Eventually, the two fall for each other and they come to be known by their stage names “Lightning and Thunder.” As their popularity grows, however, life’s complexity begins to wear them down.
“What I loved [about Mike] is, at the beginning, he wants to make people happy, yes, but he meets Claire and thinks, ‘Oh, Claire is going to help [my career],’” Hugh Jackman said during a Q&A with Hudson at a screening in New York. “And then you see, by the end…he’s just like, ‘This is all about you.’ That journey of love and of realizing when you stick by someone else, when your focus is someone else, it’s so powerful. That’s what I love the most.”
Mike Sardina is a real person, as is his wife Claire, and they really did perform as a Neil Diamond cover band called Lightning & Thunder in their home state of Wisconsin. And they really did gain enough popularity that Pearl Jam frontman Eddie Vedder asked them to open a show in Milwaukee. Much of their story was covered in a 2005 documentary also titled “Song Sung Blue,” on which the film is based. Though the real story takes place over the course of about two decades, the movie compresses that timeline.
Much of the runtime, naturally, is dedicated to Lightning and Thunder’s songs, which run the gamut of Neil Diamond’s career, and which Jackman and Hudson perform very well. One of Mike’s predilections is his love for Diamond’s more obscure songs, in particular “Soolaimon” from his sixth album “Tap Root Manuscript.”
“They really committed,” said Jackman. “They were artists. It had [to start with] ‘Soolaimon.’ It had to be ‘Soolaimon’ because that was the vision. They were true artists in their own way.”

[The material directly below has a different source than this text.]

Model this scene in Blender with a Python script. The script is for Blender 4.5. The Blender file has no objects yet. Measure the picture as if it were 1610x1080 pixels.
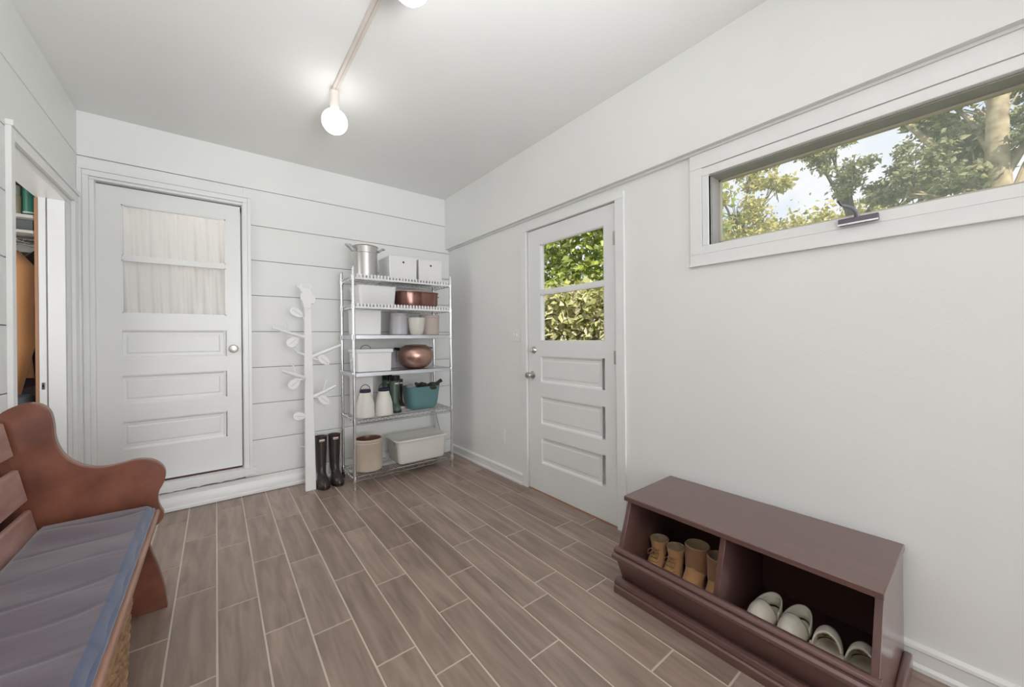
import bpy, math, random
from math import sin, cos, pi, radians, sqrt
from mathutils import Vector, Matrix
random.seed(7)
S = bpy.context.scene
COL = S.collection

# ------------------------------------------------------------ camera
YAW, ROLL = 0.66574, -0.0096
fw = Vector((sin(YAW), cos(YAW), 0)); r0 = Vector((cos(YAW), -sin(YAW), 0)); u0 = Vector((0, 0, 1))
rt = r0*cos(ROLL) + u0*sin(ROLL); up = -r0*sin(ROLL) + u0*cos(ROLL)
cd = bpy.data.cameras.new('camera'); cam = bpy.data.objects.new('camera', cd); COL.objects.link(cam)
cam.matrix_world = Matrix(((rt.x, up.x, -fw.x, -1.96555), (rt.y, up.y, -fw.y, -3.58006), (rt.z, up.z, -fw.z, 1.19), (0, 0, 0, 1)))
cd.sensor_fit = 'HORIZONTAL'; cd.sensor_width = 36; cd.lens = 593.07*36/1610; cd.shift_y = -7.516/1610
cd.clip_start = .05; cd.clip_end = 300
S.camera = cam

# ------------------------------------------------------------ world, sun, fill lights, exposure
S.view_settings.view_transform = 'Standard'; S.view_settings.look = 'None'
S.view_settings.gamma = 1; S.view_settings.use_curve_mapping = False
S.view_settings.exposure = 0.03
W = bpy.data.worlds.new('sky'); S.world = W; W.use_nodes = True
nt = W.node_tree; nt.nodes.clear()
wo = nt.nodes.new('ShaderNodeOutputWorld'); bg = nt.nodes.new('ShaderNodeBackground')
tc = nt.nodes.new('ShaderNodeTexCoord'); no = nt.nodes.new('ShaderNodeTexNoise'); cr = nt.nodes.new('ShaderNodeValToRGB')
no.inputs['Scale'].default_value = 3.2; no.inputs['Detail'].default_value = 6
cr.color_ramp.elements[0].position = .36; cr.color_ramp.elements[0].color = (.50, .68, .95, 1)
cr.color_ramp.elements[1].position = .54; cr.color_ramp.elements[1].color = (.96, .97, 1, 1)
nt.links.new(tc.outputs['Generated'], no.inputs['Vector']); nt.links.new(no.outputs['Fac'], cr.inputs['Fac'])
nt.links.new(cr.outputs['Color'], bg.inputs['Color']); nt.links.new(bg.outputs['Background'], wo.inputs['Surface'])
bg.inputs['Strength'].default_value = 1.15

def light(name, kind, loc, rot, energy, color=(1, 1, 1), **k):
    l = bpy.data.lights.new(name, kind); l.energy = energy; l.color = color
    for a, b in k.items(): setattr(l, a, b)
    o = bpy.data.objects.new(name, l); o.location = loc; o.rotation_euler = rot; COL.objects.link(o); return o
sun = light('sun', 'SUN', (0, 0, 10), (0, 0, 0), 6.5, (1, .95, .86), angle=radians(1))
sun.rotation_euler = Vector((.45, .62, -.62)).to_track_quat('-Z', 'Y').to_euler()
# fill light added behind the camera, set at the rear wall opening
light('rear_fill', 'AREA', (-1.25, -9.85, 1.25), (radians(97), 0, 0), 106, (.95, .975, 1), shape='RECTANGLE', size=2.3, size_y=2.1)
# spot added to brighten the room by bounce off the ceiling
bounce_spot = light('bounce_fill', 'SPOT', (-1.6, -4.1, 1.2), (0, 0, 0), 215, (.97, .985, 1), spot_size=radians(95), spot_blend=1, shadow_soft_size=.25)
bounce_spot.rotation_euler = (Vector((-1.65, -3.0, 2.67))-bounce_spot.location).to_track_quat('-Z', 'Y').to_euler()

# fill lights added in the closet, behind the curtained door and near the camera
light('closet_fill', 'AREA', (-3.47, -.75, 1.55), (0, radians(-90), 0), 13, (1, .99, .97), shape='RECTANGLE', size=1.3, size_y=.8)
light('curtain_fill', 'POINT', (-2.0, .6, 2.3), (0, 0, 0), 9, (1, .96, .92), shadow_soft_size=.12)
light('camera_fill', 'AREA', (-1.75, -4.2, 1.75), (radians(78), 0, radians(-12)), 7, (1, 1, 1), shape='RECTANGLE', size=.7, size_y=.7)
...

Kate Hudson agreed. “They really believed in their act,” she said after the screening. “They believed in each other. This was their passion. What we talked about a lot was, for every one successful famous artist is a thousand artists just as talented who haven’t had the opportunity to actually reach that kind of fame.”

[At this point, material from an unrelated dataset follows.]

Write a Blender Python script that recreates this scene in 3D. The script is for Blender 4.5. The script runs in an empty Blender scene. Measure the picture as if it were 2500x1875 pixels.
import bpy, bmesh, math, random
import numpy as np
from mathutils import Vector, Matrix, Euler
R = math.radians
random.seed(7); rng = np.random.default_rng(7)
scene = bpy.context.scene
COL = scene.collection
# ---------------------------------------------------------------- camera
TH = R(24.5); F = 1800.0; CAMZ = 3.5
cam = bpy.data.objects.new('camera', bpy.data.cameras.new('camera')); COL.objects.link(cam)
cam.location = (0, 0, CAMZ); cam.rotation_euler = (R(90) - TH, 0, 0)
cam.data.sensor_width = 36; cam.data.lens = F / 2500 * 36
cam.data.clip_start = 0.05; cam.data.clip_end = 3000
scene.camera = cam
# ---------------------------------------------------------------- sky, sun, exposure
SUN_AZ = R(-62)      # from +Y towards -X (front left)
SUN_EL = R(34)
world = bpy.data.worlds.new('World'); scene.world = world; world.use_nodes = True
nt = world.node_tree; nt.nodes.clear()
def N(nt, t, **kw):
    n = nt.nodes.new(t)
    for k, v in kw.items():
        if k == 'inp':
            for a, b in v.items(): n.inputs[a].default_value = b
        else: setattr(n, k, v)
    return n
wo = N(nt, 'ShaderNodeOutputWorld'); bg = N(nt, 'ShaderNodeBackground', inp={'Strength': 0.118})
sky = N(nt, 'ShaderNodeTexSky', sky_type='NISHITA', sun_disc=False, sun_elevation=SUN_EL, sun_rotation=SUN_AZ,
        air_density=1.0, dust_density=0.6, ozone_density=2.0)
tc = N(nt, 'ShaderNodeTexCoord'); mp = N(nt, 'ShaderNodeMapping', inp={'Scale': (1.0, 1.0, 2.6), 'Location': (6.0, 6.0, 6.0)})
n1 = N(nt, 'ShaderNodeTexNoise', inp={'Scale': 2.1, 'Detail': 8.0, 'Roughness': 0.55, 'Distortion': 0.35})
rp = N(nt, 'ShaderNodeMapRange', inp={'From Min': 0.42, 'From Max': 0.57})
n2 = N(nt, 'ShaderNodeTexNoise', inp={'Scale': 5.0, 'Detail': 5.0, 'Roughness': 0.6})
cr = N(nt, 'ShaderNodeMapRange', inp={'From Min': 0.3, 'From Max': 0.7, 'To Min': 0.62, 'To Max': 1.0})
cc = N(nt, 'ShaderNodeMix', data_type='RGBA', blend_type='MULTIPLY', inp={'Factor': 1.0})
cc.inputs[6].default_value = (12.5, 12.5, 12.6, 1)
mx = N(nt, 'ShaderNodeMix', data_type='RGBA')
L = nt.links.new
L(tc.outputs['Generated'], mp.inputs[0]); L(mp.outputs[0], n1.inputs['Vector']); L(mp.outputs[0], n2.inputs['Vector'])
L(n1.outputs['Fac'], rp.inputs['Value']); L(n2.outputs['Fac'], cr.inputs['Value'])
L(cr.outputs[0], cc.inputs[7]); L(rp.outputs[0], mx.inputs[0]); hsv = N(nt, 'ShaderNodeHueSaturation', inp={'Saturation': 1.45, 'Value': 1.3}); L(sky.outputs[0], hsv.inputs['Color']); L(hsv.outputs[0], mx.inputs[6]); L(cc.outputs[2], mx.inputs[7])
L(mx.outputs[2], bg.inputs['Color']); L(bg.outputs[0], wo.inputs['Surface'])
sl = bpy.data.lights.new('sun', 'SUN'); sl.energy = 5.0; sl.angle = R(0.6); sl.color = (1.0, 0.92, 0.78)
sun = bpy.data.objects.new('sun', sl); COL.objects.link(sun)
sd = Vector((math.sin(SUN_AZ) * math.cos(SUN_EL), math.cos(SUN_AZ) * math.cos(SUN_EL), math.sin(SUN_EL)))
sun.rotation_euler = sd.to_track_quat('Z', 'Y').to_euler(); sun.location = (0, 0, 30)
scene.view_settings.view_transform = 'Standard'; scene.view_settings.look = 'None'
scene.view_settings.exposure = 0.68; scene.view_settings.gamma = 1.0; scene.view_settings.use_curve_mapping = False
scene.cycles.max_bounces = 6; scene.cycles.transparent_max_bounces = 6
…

Jackman and Hudson were keen to work on a story about lifting up those sorts of scrappy underdog artists. Craig Brewer, who directed the film, worked closely with Jackman to find someone who embodied Claire. Jackman eventually saw Hudson perform on CBS Sunday Morning to promote her debut album “Glorious” and became convinced that she was the one.
“During the show, [I called Craig] I said, ‘Kate Hudson is Claire, Claire is Kate Hudson,’” he recounted. “I think [she] signed off on Tuesday.”
Though the film is largely a two-hander between Jackman and Hudson, it is her performance as Claire that stands out. In one tragic development, Claire sustains an injury that derails their careers. It is during this period of time that Hudson really shines. Jackman almost fills a supporting role, both in the narrative and as a star, during the middle chunk of the film.
“There’s something about Claire and Mike’s drive that they have to be on stage,” Hudson said. “Anybody who loves something kind of goes, ‘God, I wish I had that courage to do the thing I love the most.’”
This is a film about having faith. Mike believes in the power of Neil Diamond, and Claire believes in the couple’s ability to lift each other up in their lives and in their art. It is also a meditation on how crucial art and artistry is to people’s lives. Mike and Claire were serving a community, after all. They filled a need because people were craving something to believe in, and people loved them because their passion for Neil Diamond’s music was so overwhelming.
Jackman received a phone call from Diamond after he had seen an early cut of the film.
“He was very emotional,” he recalled. “He was crying [as was] Katie, his wife. It meant a lot to them. They knew the story. He had never given his catalogue to a movie, but he just gave carte blanche [to ours]. He just loved everything about Mike and Claire’s story.”